• **Dataset content**:
--- Start ---

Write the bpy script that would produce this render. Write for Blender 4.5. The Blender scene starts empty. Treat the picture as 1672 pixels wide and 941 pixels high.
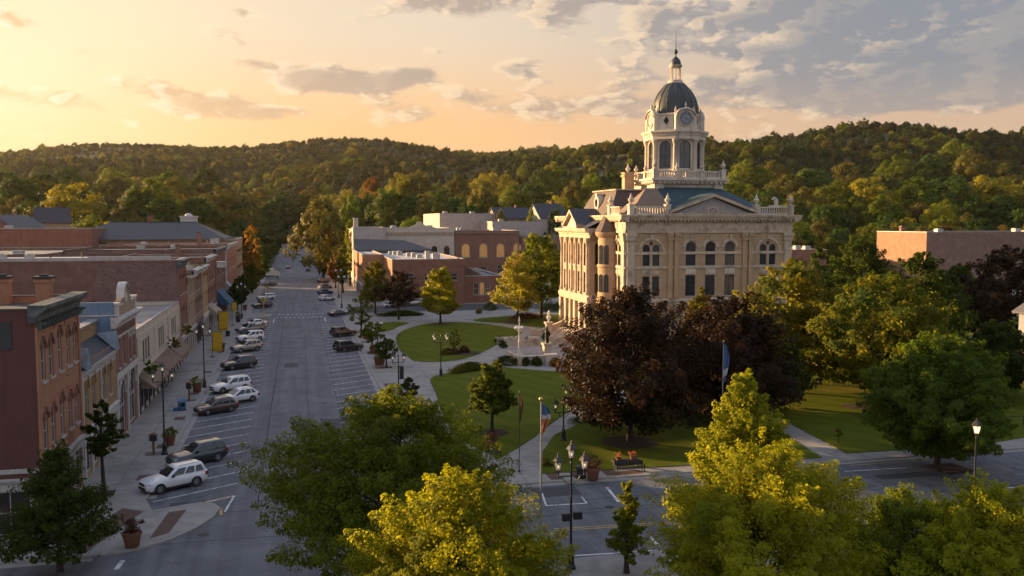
import bpy, bmesh, math, random
import numpy as np
from mathutils import Vector, Matrix

# ------------------------------------------------------------------ camera, light, exposure
SC = bpy.context.scene
COL = SC.collection
F_PX, CAM_H, HORIZ = 1450.0, 21.0, 362.0
PSI = math.atan(349.0 / F_PX)                      # camera turned right of the street's axis
THETA = math.atan((470.5 - HORIZ) / F_PX)          # tilted slightly down
cam_d = bpy.data.cameras.new("camera")
cam_d.sensor_width = 36.0
cam_d.lens = F_PX / 1672.0 * 36.0
cam_d.clip_start, cam_d.clip_end = 0.5, 20000.0
cam = bpy.data.objects.new("camera", cam_d)
cam.location = (0, 0, CAM_H)
cam.rotation_euler = (math.pi / 2 - THETA, 0, -PSI)
COL.objects.link(cam)
SC.camera = cam

SUN_AZ, SUN_EL = math.radians(-50.0), math.radians(9.5)   # azimuth from +Y towards +X
sun_d = bpy.data.lights.new("sun", "SUN")
sun_d.energy = 5.0
sun_d.angle = math.radians(0.6)
sun_d.color = (1.0, 0.64, 0.31)
sun = bpy.data.objects.new("sun", sun_d)
S_DIR = Vector((math.sin(SUN_AZ) * math.cos(SUN_EL), math.cos(SUN_AZ) * math.cos(SUN_EL), math.sin(SUN_EL)))
sun.rotation_euler = S_DIR.to_track_quat('Z', 'Y').to_euler()
sun.location = (-200, 300, 120)
COL.objects.link(sun)

vs = SC.view_settings
vs.view_transform = 'Standard'
vs.look = 'None'
vs.gamma = 1.0
vs.use_curve_mapping = False
vs.exposure = 1.75
cy = SC.cycles
cy.use_denoising = True
try:
    cy.denoiser = 'OPENIMAGEDENOISE'
    cy.denoising_input_passes = 'RGB_ALBEDO_NORMAL'
except Exception:
    pass
cy.max_bounces = 5
cy.diffuse_bounces = 3
cy.glossy_bounces = 2
cy.transmission_bounces = 3
cy.transparent_max_bounces = 6
cy.volume_bounces = 0
cy.use_adaptive_sampling = True
cy.adaptive_threshold = 0.02
cy.sample_clamp_indirect = 4.0
cy.caustics_reflective = False
cy.caustics_refractive = False


def lin(r, g, b):
    f = lambda c: (c / 255.0 / 12.92) if c <= 10 else ((c / 255.0 + 0.055) / 1.055) ** 2.4
    return (f(r), f(g), f(b))


class NT:
    """small helper for node trees"""
    def __init__(self, tree):
        self.t = tree
        self.L = tree.links

    def n(self, kind, **kw):
        nd = self.t.nodes.new(kind)
        for k, v in kw.items():
            setattr(nd, k, v)
        return nd

    def put(self, sock, v):
        if hasattr(v, "is_linked") or isinstance(v, bpy.types.NodeSocket):
            self.L.new(v, sock)
        else:
            if isinstance(v, (tuple, list)) and len(v) == 3 and sock.type == 'RGBA':
                v = (*v, 1.0)
            sock.default_value = v

    def math(self, op, a, b=0.0, c=None, clamp=False):
        nd = self.n('ShaderNodeMath', operation=op, use_clamp=clamp)
        self.put(nd.inputs[0], a)
        self.put(nd.inputs[1], b)
        if c is not None:
            self.put(nd.inputs[2], c)
        return nd.outputs[0]

    def mix(self, fac, a, b, blend='MIX'):
        nd = self.n('ShaderNodeMix', data_type='RGBA', blend_type=blend)
        self.put(nd.inputs[0], fac)
        self.put(nd.inputs[6], a)
        self.put(nd.inputs[7], b)
        return nd.outputs[2]

    def smooth(self, x, lo, hi):
        nd = self.n('ShaderNodeMapRange', interpolation_type='SMOOTHSTEP')
        self.put(nd.inputs[0], x)
        nd.inputs[1].default_value = lo
        nd.inputs[2].default_value = hi
        return nd.outputs[0]

    def noise(self, vec, scale, detail=4.0, rough=0.55, dist=0.0):
        nd = self.n('ShaderNodeTexNoise')
        if vec is not None:
            self.L.new(vec, nd.inputs['Vector'])
        nd.inputs['Scale'].default_value = scale
        nd.inputs['Detail'].default_value = detail
        nd.inputs['Roughness'].default_value = rough
        nd.inputs['Distortion'].default_value = dist
        return nd.outputs['Fac']

    def comb(self, x, y, z=0.0):
        nd = self.n('ShaderNodeCombineXYZ')
        self.put(nd.inputs[0], x)
        self.put(nd.inputs[1], y)
        self.put(nd.inputs[2], z)
        return nd.outputs[0]


def build_world():
    w = bpy.data.worlds.new("World")
    SC.world = w
    w.use_nodes = True
    t = w.node_tree
    t.nodes.clear()
    N = NT(t)
    out = N.n('ShaderNodeOutputWorld')
    bg = N.n('ShaderNodeBackground')
    bg.inputs['Strength'].default_value = 0.05
    t.links.new(bg.outputs[0], out.inputs[0])
    sky = N.n('ShaderNodeTexSky', sky_type='NISHITA')
    sky.sun_disc = False
    sky.sun_elevation = SUN_EL
    sky.sun_rotation = SUN_AZ
    sky.air_density = 1.2
    sky.dust_density = 2.0
    sky.ozone_density = 1.5
    tc = N.n('ShaderNodeTexCoord')
    sep = N.n('ShaderNodeSeparateXYZ')
    t.links.new(tc.outputs['Generated'], sep.inputs[0])
    x, y, z = sep.outputs
    u = N.math('ARCTAN2', x, y)                       # azimuth, right of the street is positive
    el = N.math('ARCSINE', z)
    # clear-sky colours: warm towards the sun, cooler away from it and overhead
    def pu(px): return PSI + math.atan((px - 836) / F_PX)
    def pe(py): return math.atan((HORIZ - py) / F_PX)
    left, mid, right = pu(0), pu(700), pu(1500)
    fm = N.smooth(u, left - 0.05, mid)
    fr = N.smooth(u, mid - 0.05, right)
    hor = N.mix(fr, N.mix(fm, (0.98, 0.62, 0.25), (0.92, 0.52, 0.23)), (0.62, 0.42, 0.29))
    upp = N.mix(fr, N.mix(fm, (0.96, 0.74, 0.49), (0.80, 0.64, 0.47)), (0.47, 0.42, 0.39))
    clear = N.mix(N.smooth(el, pe(235), pe(40)), hor, upp)
    glow_d = N.math('ADD', N.math('POWER', N.math('DIVIDE', N.math('SUBTRACT', u, pu(-60)), 0.20), 2.0),
                    N.math('POWER', N.math('DIVIDE', N.math('SUBTRACT', el, pe(130)), 0.11), 2.0))
    glow = N.math('EXPONENT', N.math('MULTIPLY', glow_d, -1.0))
    glow = N.math('MULTIPLY', glow, N.smooth(u, left - 0.45, left - 0.05))
    clear = N.mix(glow, clear, (1.02, 0.80, 0.50))
    clear = N.mix(N.smooth(u, left - 0.12, left - 0.55), clear, (0.50, 0.44, 0.40))
    clear = N.mix(N.smooth(el, 0.24, 0.85), clear, (0.37, 0.51, 0.84))
    back = N.smooth(N.math('ABSOLUTE', u), 1.1, 2.4)
    clear = N.mix(back, clear, (0.58, 0.63, 0.80))
    # clouds: flattened noise in (azimuth, elevation), gathered where the photograph has its banks
    wob = N.noise(N.comb(u, el, 0.3), 9.0, 3.0)
    def cloud(du, de):
        uu = N.math('ADD', u, du)
        ee = N.math('ADD', el, de)
        p = N.comb(N.math('MULTIPLY', uu, 9.5), N.math('MULTIPLY', ee, 22.0), 1.7)
        return N.noise(p, 1.3, 8.0, 0.55, 0.1)
    d0 = cloud(0.0, 0.0)
    d1 = cloud(-0.016, 0.003)                            # a step towards the sun
    blobs = [(1330, 20, 330, 70, 0.22), (1640, 55, 230, 110, 0.30), (760, 8, 130, 26, 0.24), (960, 22, 110, 30, 0.16),
             (1240, 165, 250, 34, 0.20), (900, 172, 200, 22, 0.17), (560, 140, 150, 17, 0.27), (420, 120, 70, 12, 0.16), (330, 180, 160, 22, 0.22),
             (160, 117, 62, 12, 0.25), (40, 80, 60, 10, 0.16), (830, 118, 42, 14, 0.26), (1560, 150, 240, 55, 0.22), (410, 40, 26, 10, 0.20),
             (690, 130, 60, 10, 0.18), (1200, 100, 50, 12, 0.12), (640, 190, 190, 14, 0.10), (1180, 55, 110, 20, 0.10)]
    bias = None
    for bx, by, sx, sy, a in blobs:
        cu, ce = pu(bx), pe(by)
        su, se = sx / F_PX * 0.95, sy / F_PX
        q = N.math('ADD', N.math('POWER', N.math('DIVIDE', N.math('SUBTRACT', u, cu), su), 2.0),
                   N.math('POWER', N.math('DIVIDE', N.math('SUBTRACT', el, ce), se), 2.0))
        g = N.math('MULTIPLY', N.math('EXPONENT', N.math('MULTIPLY', q, -0.8)), a)
        bias = g if bias is None else N.math('ADD', bias, g)
    # the rest of the sky carries a loose scatter of cloud too
    off = N.math('MULTIPLY', N.smooth(N.math('ABSOLUTE', N.math('SUBTRACT', u, PSI)), 0.55, 0.9), 0.10)
    bias = N.math('ADD', bias, off)
    dens = N.smooth(N.math('ADD', d0, bias), 0.605, 0.73)
    lit = N.smooth(N.math('SUBTRACT', d0, d1), -0.015, 0.065)
    thin = N.math('SUBTRACT', 1.0, N.smooth(N.math('ADD', d0, bias), 0.64, 0.90))
    lit = N.math('MULTIPLY', lit, N.math('ADD', N.math('MULTIPLY', thin, 0.88), 0.12))
    body = N.mix(fr, N.mix(fm, (0.84, 0.50, 0.24), (0.43, 0.33, 0.27)), (0.21, 0.235, 0.285))
    body = N.mix(N.smooth(el, pe(215), pe(120)), N.mix(0.7, hor, body), body)
    edge = N.mix(fr, N.mix(fm, (1.05, 0.92, 0.66), (0.99, 0.75, 0.48)), (0.88, 0.66, 0.45))
    ccol = N.mix(lit, body, edge)
    fade = N.math('MULTIPLY', dens, N.smooth(el, 0.03, 0.075))
    fade = N.math('MULTIPLY', fade, N.math('SUBTRACT', 1.0, N.smooth(el, 0.7, 1.2)))
    col = N.mix(N.math('MULTIPLY', fade, 0.9), clear, ccol)
    col = N.mix(1.0, col, (6.8, 6.8, 6.8), 'MULTIPLY')
    full = N.mix(0.88, sky.outputs[0], col)
    t.links.new(full, bg.inputs['Color'])


build_world()


# ------------------------------------------------------------------ projection of photograph points onto the ground
_cF = Vector((math.sin(PSI) * math.cos(THETA), math.cos(PSI) * math.cos(THETA), -math.sin(THETA)))
_cR = Vector((math.cos(PSI), -math.sin(PSI), 0))
_cU = _cR.cross(_cF)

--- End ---

• **What to produce**:
Write out again, exactly, the lines from the start of the listing up to the line containing "from mathutils import Vector, Matrix", with both ends and without pictures.

• **Solution**:
Write the bpy script that would produce this render. Write for Blender 4.5. The Blender scene starts empty. Treat the picture as 1672 pixels wide and 941 pixels high.
import bpy, bmesh, math, random
import numpy as np
from mathutils import Vector, Matrix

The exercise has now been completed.